In terms of recent art history research, then, Courbet’s oeuvre has given rise to a number of studies that are both fundamental and highly diverse. The work of no other painter has led to such a divergent range of interpretations inspired by current trends in art history. This is why, in France at least, the debate on over-interpretation” has become polarized around the figure of Courbet, pitting curators against scholars, while deepening the divide between those art historians who focus on dating and attribution and those more interested in constructing a historical discourse. I will take this situation as my starting point to address the still-unanswered question as to why Courbet’s painting is so open to interpretation. In fact, I shall argue that Courbet himself planted the contradictory readings and fables in the structure of his works and in the way individual paintings relate to each other.

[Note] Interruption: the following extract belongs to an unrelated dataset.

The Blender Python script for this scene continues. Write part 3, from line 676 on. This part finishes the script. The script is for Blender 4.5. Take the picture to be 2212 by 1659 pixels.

This book aims to take into account the full diversity of Courbet’s art. I have chosen a multidisciplinary approach to look at the body of work in terms of the relationship between different modes of artistic expression not only literature, history, and the social sciences, but even (through Berlioz) music and conducting. I discuss popular imagery and the culture of Romantic typologies. I have stressed the importance of Courbet’s home region of Franche-Comte in eastern France, both for his Naturalistic taste for landscapes and rocks with occasionally anthropomorphic motifs, and for the social context and the people he met there. I have developed a theory on pictorial genres and in particular the shift from paintings of people to forest landscapes and seascapes, taking into consideration issues of reception. I also suggest that the artist himself alluded to the game of interpretation in various ways in his works, as he implied for The Painter’s Studio ( guess as guess can”), leaving the spectator free to choose his own reading. This is particularly apparent in the various reactions to The Origin of the World over the years (plate 186).
In a brief review of the 1991 edition of Clark’s book in the Gazette des beaux-arts, I suggested that it would doubtless be of interest to look to Maisieres. This I have now done. In this house near Ornans where Courbet worked for some time, he would have met people from very different background from the familiar image of the Franche-Comte peasant, which was in any case already undergoing change. The existence of such a mode of provincial sociability highlights the need for a re-evaluation of Courbet’s career, looking at the networks, social milieus, and geography of his travels, with his native region always acting as anchor. Among the paintings still in Maisieres was one on coarse-grained canvas that Courbet had left in a preparatory stages which I found particularly fascinating and whose importance is confirmed in the artist’s letters.